• Your instructions: Skip the pictures. Reproduce all other material exactly.

• Recorded information:
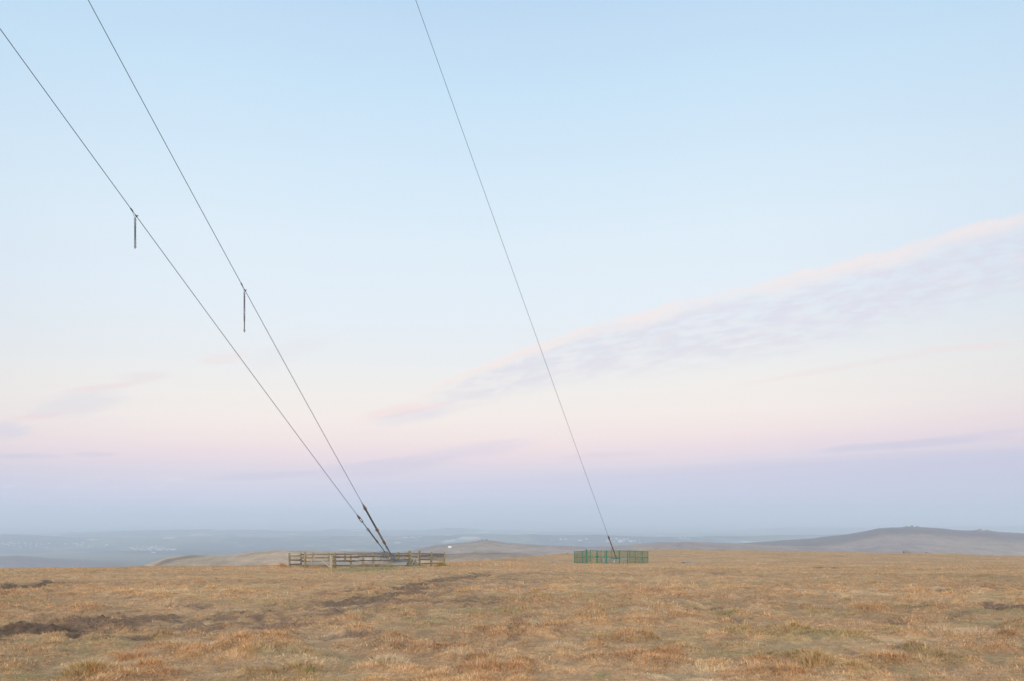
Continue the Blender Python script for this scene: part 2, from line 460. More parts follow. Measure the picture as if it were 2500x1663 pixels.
# ------------------------------------------------------------------ materials
def newmat(name):
    m = bpy.data.materials.new(name); m.use_nodes = True
    t = m.node_tree
    b = t.nodes['Principled BSDF']
    return m, t, b
def attr_mat(name, rough=0.95, scales=((6.0, .35), (35.0, .4)), transl=0.0, bump=0.0):
    m, t, b = newmat(name)
    a = t.nodes.new('ShaderNodeAttribute'); a.attribute_name = 'tint'
    g = t.nodes.new('ShaderNodeNewGeometry')
    prev = a.outputs['Color']
    last = None
    for sc, amt in scales:
        n = t.nodes.new('ShaderNodeTexNoise'); n.inputs['Scale'].default_value = sc; n.inputs['Detail'].default_value = 5
        n.inputs['Roughness'].default_value = .65
        t.links.new(g.outputs['Position'], n.inputs['Vector'])
        mr = t.nodes.new('ShaderNodeMapRange'); t.links.new(n.outputs[0], mr.inputs[0])
        mr.inputs[1].default_value = .25; mr.inputs[2].default_value = .75
        mr.inputs[3].default_value = 1 - amt; mr.inputs[4].default_value = 1 + amt
        mx = t.nodes.new('ShaderNodeVectorMath'); mx.operation = 'SCALE'
        t.links.new(prev, mx.inputs[0]); t.links.new(mr.outputs[0], mx.inputs['Scale'])
        prev = mx.outputs[0]; last = n
    t.links.new(prev, b.inputs['Base Color'])
    b.inputs['Roughness'].default_value = rough
    b.inputs['Specular IOR Level'].default_value = .15
    if bump and last:
        bp = t.nodes.new('ShaderNodeBump'); bp.inputs['Strength'].default_value = bump; bp.inputs['Distance'].default_value = .05
        t.links.new(last.outputs[0], bp.inputs['Height']); t.links.new(bp.outputs[0], b.inputs['Normal'])
    return m
def noise_mat(name, c1, c2, scale=8.0, rough=.8, metal=0.0, c3=None, bump=.3, stretch=None, detail=6, lo=.35, hi=.65, obj=True):
    m, t, b = newmat(name)
    tcn = t.nodes.new('ShaderNodeTexCoord')
    src = tcn.outputs['Object']
    if stretch:
        mp = t.nodes.new('ShaderNodeMapping'); mp.inputs['Scale'].default_value = stretch
        t.links.new(src, mp.inputs[0]); src = mp.outputs[0]
    n = t.nodes.new('ShaderNodeTexNoise'); n.inputs['Scale'].default_value = scale; n.inputs['Detail'].default_value = detail
    n.inputs['Roughness'].default_value = .65
    t.links.new(src, n.inputs['Vector'])
    r_ = t.nodes.new('ShaderNodeValToRGB')
    r_.color_ramp.elements[0].position = lo; r_.color_ramp.elements[0].color = (*c1, 1)
    r_.color_ramp.elements[1].position = hi; r_.color_ramp.elements[1].color = (*c2, 1)
    if c3:
        e = r_.color_ramp.elements.new((lo + hi) / 2); e.color = (*c3, 1)
    t.links.new(n.outputs[0], r_.inputs[0]); t.links.new(r_.outputs[0], b.inputs['Base Color'])
    b.inputs['Roughness'].default_value = rough; b.inputs['Metallic'].default_value = metal
    b.inputs['Specular IOR Level'].default_value = .3 if (metal or rough < .7) else .08
    if bump:
        bp = t.nodes.new('ShaderNodeBump'); bp.inputs['Strength'].default_value = bump; bp.inputs['Distance'].default_value = .02
        t.links.new(n.outputs[0], bp.inputs['Height']); t.links.new(bp.outputs[0], b.inputs['Normal'])
    return m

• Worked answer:
Continue the Blender Python script for this scene: part 2, from line 460. More parts follow. Measure the picture as if it were 2500x1663 pixels.
# ------------------------------------------------------------------ materials
def newmat(name):
    m = bpy.data.materials.new(name); m.use_nodes = True
    t = m.node_tree
    b = t.nodes['Principled BSDF']
    return m, t, b
def attr_mat(name, rough=0.95, scales=((6.0, .35), (35.0, .4)), transl=0.0, bump=0.0):
    m, t, b = newmat(name)
    a = t.nodes.new('ShaderNodeAttribute'); a.attribute_name = 'tint'
    g = t.nodes.new('ShaderNodeNewGeometry')
    prev = a.outputs['Color']
    last = None
    for sc, amt in scales:
        n = t.nodes.new('ShaderNodeTexNoise'); n.inputs['Scale'].default_value = sc; n.inputs['Detail'].default_value = 5
        n.inputs['Roughness'].default_value = .65
        t.links.new(g.outputs['Position'], n.inputs['Vector'])
        mr = t.nodes.new('ShaderNodeMapRange'); t.links.new(n.outputs[0], mr.inputs[0])
        mr.inputs[1].default_value = .25; mr.inputs[2].default_value = .75
        mr.inputs[3].default_value = 1 - amt; mr.inputs[4].default_value = 1 + amt
        mx = t.nodes.new('ShaderNodeVectorMath'); mx.operation = 'SCALE'
        t.links.new(prev, mx.inputs[0]); t.links.new(mr.outputs[0], mx.inputs['Scale'])
        prev = mx.outputs[0]; last = n
    t.links.new(prev, b.inputs['Base Color'])
    b.inputs['Roughness'].default_value = rough
    b.inputs['Specular IOR Level'].default_value = .15
    if bump and last:
        bp = t.nodes.new('ShaderNodeBump'); bp.inputs['Strength'].default_value = bump; bp.inputs['Distance'].default_value = .05
        t.links.new(last.outputs[0], bp.inputs['Height']); t.links.new(bp.outputs[0], b.inputs['Normal'])
    return m
def noise_mat(name, c1, c2, scale=8.0, rough=.8, metal=0.0, c3=None, bump=.3, stretch=None, detail=6, lo=.35, hi=.65, obj=True):
    m, t, b = newmat(name)
    tcn = t.nodes.new('ShaderNodeTexCoord')
    src = tcn.outputs['Object']
    if stretch:
        mp = t.nodes.new('ShaderNodeMapping'); mp.inputs['Scale'].default_value = stretch
        t.links.new(src, mp.inputs[0]); src = mp.outputs[0]
    n = t.nodes.new('ShaderNodeTexNoise'); n.inputs['Scale'].default_value = scale; n.inputs['Detail'].default_value = detail
    n.inputs['Roughness'].default_value = .65
    t.links.new(src, n.inputs['Vector'])
    r_ = t.nodes.new('ShaderNodeValToRGB')
    r_.color_ramp.elements[0].position = lo; r_.color_ramp.elements[0].color = (*c1, 1)
    r_.color_ramp.elements[1].position = hi; r_.color_ramp.elements[1].color = (*c2, 1)
    if c3:
        e = r_.color_ramp.elements.new((lo + hi) / 2); e.color = (*c3, 1)
    t.links.new(n.outputs[0], r_.inputs[0]); t.links.new(r_.outputs[0], b.inputs['Base Color'])
    b.inputs['Roughness'].default_value = rough; b.inputs['Metallic'].default_value = metal
    b.inputs['Specular IOR Level'].default_value = .3 if (metal or rough < .7) else .08
    if bump:
        bp = t.nodes.new('ShaderNodeBump'); bp.inputs['Strength'].default_value = bump; bp.inputs['Distance'].default_value = .02
        t.links.new(n.outputs[0], bp.inputs['Height']); t.links.new(bp.outputs[0], b.inputs['Normal'])
    return m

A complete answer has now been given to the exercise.